Since it first performed Mozart’s Oboe Concerto in C major in 1962, the Philadelphia Orchestra has looked only within its own ranks for a soloist. So it made sense for the piece to serve as a formal introduction to Philippe Tondre, the Orchestra’s new-ish principal oboe, who is only the eighth musician to hold that chair in the organization’s 121-year history. Tondre previously performed the work earlier this year in a digital concert conducted by Yannick Nézet-Séguin; here, the directorship fell to the well-regarded Finn Susanna Mälkki. It was instructive to hear how Tondre responded to two vastly different interpretations in a short span of time.

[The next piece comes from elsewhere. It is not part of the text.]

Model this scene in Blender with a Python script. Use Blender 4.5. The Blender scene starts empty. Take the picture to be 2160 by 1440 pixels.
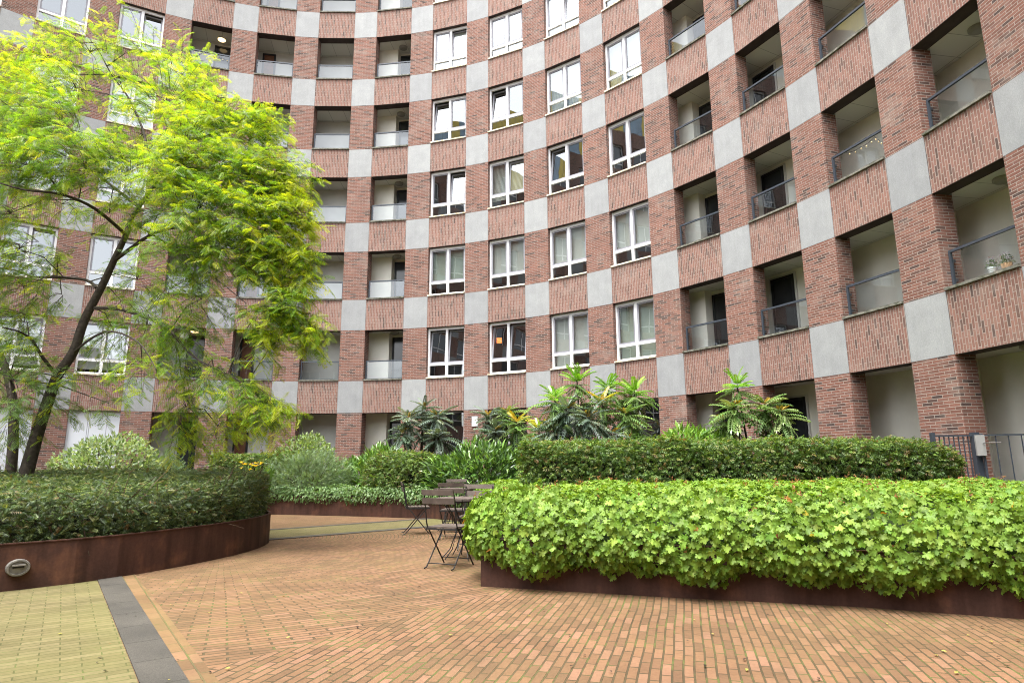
import bpy, math, random
import numpy as np
from mathutils import Matrix, Vector
S = bpy.context.scene
COL = S.collection
R = math.radians
rng = np.random.default_rng(7)
random.seed(7)

# ---------------------------------------------------------------- camera, sky, sun, exposure
CAMH, F, PITCH, ROLL = 1.12, 1330.083, 0.193320, -0.006641
cam = bpy.data.objects.new('camera', bpy.data.cameras.new('camera'))
COL.objects.link(cam)
cam.matrix_world = (Matrix.Translation((0, 0, CAMH)) @ Matrix.Rotation(math.pi/2 + PITCH, 4, 'X')
                    @ Matrix.Rotation(ROLL, 4, 'Z'))
cam.data.sensor_width = 36.0
cam.data.lens = F/2160*36
cam.data.clip_start, cam.data.clip_end = 0.05, 2000
S.camera = cam

SUN_EL, SUN_AZ = R(70), R(215)          # azimuth clockwise from +Y
W = bpy.data.worlds.new('World'); S.world = W; W.use_nodes = True
nt = W.node_tree; nt.nodes.clear()
sky = nt.nodes.new('ShaderNodeTexSky'); sky.sky_type = 'NISHITA'; sky.sun_disc = False
sky.sun_elevation, sky.sun_rotation = SUN_EL, SUN_AZ
sky.air_density, sky.dust_density, sky.ozone_density = 1.0, 4.0, 1.0
hs = nt.nodes.new('ShaderNodeHueSaturation'); hs.inputs['Saturation'].default_value = 0.18
hs.inputs['Value'].default_value = 1.0
bg = nt.nodes.new('ShaderNodeBackground'); bg.inputs['Strength'].default_value = 0.15
wo = nt.nodes.new('ShaderNodeOutputWorld')
nt.links.new(sky.outputs[0], hs.inputs['Color']); nt.links.new(hs.outputs[0], bg.inputs['Color'])
nt.links.new(bg.outputs[0], wo.inputs['Surface'])
sl = bpy.data.lights.new('sun', 'SUN'); sl.energy = 0.75; sl.angle = R(35); sl.color = (1, .96, .9)
sun = bpy.data.objects.new('sun', sl); COL.objects.link(sun)
sd = Vector((math.sin(SUN_AZ)*math.cos(SUN_EL), math.cos(SUN_AZ)*math.cos(SUN_EL), math.sin(SUN_EL)))
sun.rotation_euler = sd.to_track_quat('Z', 'Y').to_euler()
S.view_settings.view_transform = 'Standard'; S.view_settings.look = 'None'
S.view_settings.gamma = 1.0; S.view_settings.use_curve_mapping = False
S.view_settings.exposure = 2.47
S.render.engine = 'CYCLES'
S.cycles.max_bounces = 9; S.cycles.diffuse_bounces = 6; S.cycles.glossy_bounces = 3
S.cycles.transmission_bounces = 3; S.cycles.transparent_max_bounces = 10
S.cycles.caustics_reflective = S.cycles.caustics_refractive = False
S.cycles.use_denoising = True; S.cycles.denoising_prefilter = 'NONE'; S.cycles.denoising_input_passes = 'RGB_ALBEDO_NORMAL'
S.cycles.pixel_filter_type = 'BLACKMAN_HARRIS'; S.cycles.filter_width = 1.0

# ---------------------------------------------------------------- measured facade geometry (metres, camera at x=y=0)
PHI0, DPHI, WF, ZBAND, HB, FLOOR = 0.840504-0.704631, 0.158956, 0.614525, 2.99868+CAMH, 1.15042, 3.0
CX, CY, RAD = -6.63087, 7.79887, 14.71883
ROWS = 6                                                      # bands built in detail

def fpt(a, r=RAD): return np.array([CX + r*math.sin(a), CY + r*math.cos(a)])
def ang(k, s): return PHI0 + DPHI*(k + (s-.5)*WF)

def pray(px, py):
    a, b = px-1080, py-720
    cr, sr = math.cos(ROLL), math.sin(ROLL)
    u, v = a*cr+b*sr, -a*sr+b*cr
    X, up = u/F, -v/F
    c, s = math.cos(PITCH), math.sin(PITCH)
    return np.array([X, c-up*s, s+up*c])
def at(px, py, Y):
    r = pray(px, py); return r*(Y/r[1]) + np.array([0, 0, CAMH])

# ---------------------------------------------------------------- materials
def new_mat(name):
    m = bpy.data.materials.new(name); m.use_nodes = True
    n = m.node_tree; n.nodes.clear()
    return m, n
def N(n, t, **kw):
    x = n.nodes.new(t)
    for k, v in kw.items():
        if k in x.inputs: x.inputs[k].default_value = v
        else: setattr(x, k, v)
    return x
def L(n, a, b): n.links.new(a, b)
def ramp(n, fac, stops, interp='LINEAR'):
    r = n.nodes.new('ShaderNodeValToRGB'); r.color_ramp.interpolation = interp
    e = r.color_ramp.elements
    while len(e) < len(stops): e.new(0.5)
    for i, (p, c) in enumerate(stops):
        e[i].position = p; e[i].color = (*c, 1)
    L(n, fac, r.inputs[0]); return r.outputs[0]
def math_(n, op, a, b=None, c=None):
    x = n.nodes.new('ShaderNodeMath'); x.operation = op
    for i, v in enumerate((a, b, c)):
        if v is None: continue
        if isinstance(v, (int, float)): x.inputs[i].default_value = v
        else: L(n, v, x.inputs[i])
    return x.outputs[0]
def mixc(n, fac, a, b, mode='MIX'):
    x = n.nodes.new('ShaderNodeMix'); x.data_type = 'RGBA'; x.blend_type = mode
    for s, v in ((x.inputs[0], fac), (x.inputs[6], a), (x.inputs[7], b)):
        if isinstance(v, (int, float)): s.default_value = v
        elif isinstance(v, tuple): s.default_value = (*v, 1)
        else: L(n, v, s)
    return x.outputs[2]
def finish(n, col, rough=.8, bump=None, dist=.01, strength=.6, spec=.3, metallic=0):
    p = N(n, 'ShaderNodeBsdfPrincipled')
    p.inputs['Specular IOR Level'].default_value = spec; p.inputs['Metallic'].default_value = metallic
    for s, v in ((p.inputs['Base Color'], col), (p.inputs['Roughness'], rough)):
        if isinstance(v, tuple): s.default_value = (*v, 1)
        elif isinstance(v, (int, float)): s.default_value = v
        else: L(n, v, s)
    if bump is not None:
        b = N(n, 'ShaderNodeBump'); b.inputs['Strength'].default_value = strength; b.inputs['Distance'].default_value = dist
        L(n, bump, b.inputs['Height']); L(n, b.outputs[0], p.inputs['Normal'])
    o = N(n, 'ShaderNodeOutputMaterial'); L(n, p.outputs[0], o.inputs['Surface']); return p
def noise(n, vec, scale, detail=4, rough=.55):
    x = N(n, 'ShaderNodeTexNoise'); x.inputs['Scale'].default_value = scale
    x.inputs['Detail'].default_value = detail; x.inputs['Roughness'].default_value = rough
    if vec is not None: L(n, vec, x.inputs['Vector'])
    return x.outputs['Fac']
def tc(n, which='Object'): return N(n, 'ShaderNodeTexCoord').outputs[which]

def simple(name, col, rough=.7, var=.12, scale=6, spec=.3, metallic=0, bump=0):
    m, n = new_mat(name)
    f = noise(n, tc(n), scale, 5)
    a = tuple(max(0, c*(1-var)) for c in col); b = tuple(min(1, c*(1+var)) for c in col)
    c = ramp(n, f, [(.3, a), (.7, b)])
    finish(n, c, rough, f if bump else None, .01, bump, spec, metallic); return m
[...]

Philippe Tondre and Susanna Mälkki
© Margo Reed

Nézet-Séguin led an ebullient, footloose reading that employed the orchestra’s famously lush dynamics, which they can harness with ease even in small ensembles. In contrast, Mälkki drew a leaner sound, likely influenced by historically informed practices. This was spiky Mozart, with crisp strings, minimal blending and an almost adversarial relationship between soloist and corps. Tondre adapted to his conductor’s vision, thinning out the mahogany-colored timbre he often displays when playing orchestral solos in favor of a willowy tone that seemed to levitate above the music. Employing his own cadenzas in the first and third movements, he toyed impishly with the melodic line, drawing attention to the full range of his instrument. He played the aria-like Adagio non troppo with pure beauty and grace. My only complaint is that he often looked awkward and even embarrassed when he wasn’t playing, as if he didn’t know where to fix his attention. The spotlight will be on him quite a bit in the future, so he’d better get used to it. 

Mälkki followed the Mozart with a lively traversal of the Pulcinella Suite. Skilled in new music, she highlighted the myriad ways Stravinsky subverts Pergolesi’s antiquated melodies. The interplay between brass and low strings emerged with particularly rich humor that was also shot through with a foreboding intensity. Returned to the woodwinds section after his moment in the spotlight, Tondre handled the oboe writing in the Serenata with elegance. David Kim, Kimberly Fisher, Choong-Jin Chang and Hai-Ye Ni made up the sterling string quartet at the work’s center.

Susanna Mälkki conducts the Philadelphia Orchestra
© Margo Reed

The program’s wild card was Melinda Wagner’s Little Moonhead, a contemporary riff on the Fourth Brandenburg Concerto. Flutists Jeffrey Khaner and Olivia Staton stood in for Bach’s recorders, producing a silvery tone where one might have expected something reedier and more hard-edged. Agitated glissandi erupted from the strings in the first movement, with concertmaster Kim frequently mimicking and distorting the larger melodic line. The second movement, called Moon Ache, was contemplative and lovely. Wagner doubled the familiar harpsichord with an ethereal, mysterious celesta. 

Mälkki did a fine job throughout the 15-minute piece connecting Wagner’s ideas back to their referents. Certainly no one could miss her tongue-in-cheek spelling of Bach’s name in the concluding pitches!